Unlike last year, Gov. Mark Dayton on Monday excluded the Southwest Corridor light-rail project from his state public works funding proposal, over the pleas of some other DFLers.
The governor instead is opting to fund construction of the light-rail line between Minneapolis and Eden Prairie with a quarter-cent increase in sales taxes in the metro area.
Last year Dayton proposed $25 million in public works funding through the bonding bill to build Southwest. The state eventually approved $2 million.
His new emphasis on a metro sales tax signals a reduced state commitment to transit at a time when the Twin Cities is competing with other cities for federal transit money.
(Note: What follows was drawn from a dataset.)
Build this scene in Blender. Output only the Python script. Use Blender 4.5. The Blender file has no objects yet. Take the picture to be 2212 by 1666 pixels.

"We would have liked to have seen $50 million for transit in the bonding bill because of the statewide benefits and the strong signal it would send to the federal government about the state's support for the Southwest light-rail line," said Hilary Reeves, a spokeswoman for Transit for Livable Communities, an advocacy group.
A quarter-cent increase would bring the portion of the sales tax dedicated to transit to a half-cent in Hennepin, Ramsey, Anoka, Washington and Dakota counties. Scott and Carver counties would pay a quarter-cent transit tax for the first time.
The sales-tax hike would not be earmarked for building Southwest, but used to develop and operate a variety of metro transit services, including buses.
One key DFLer balked at Dayton's reliance on sales taxes to build the Southwest line.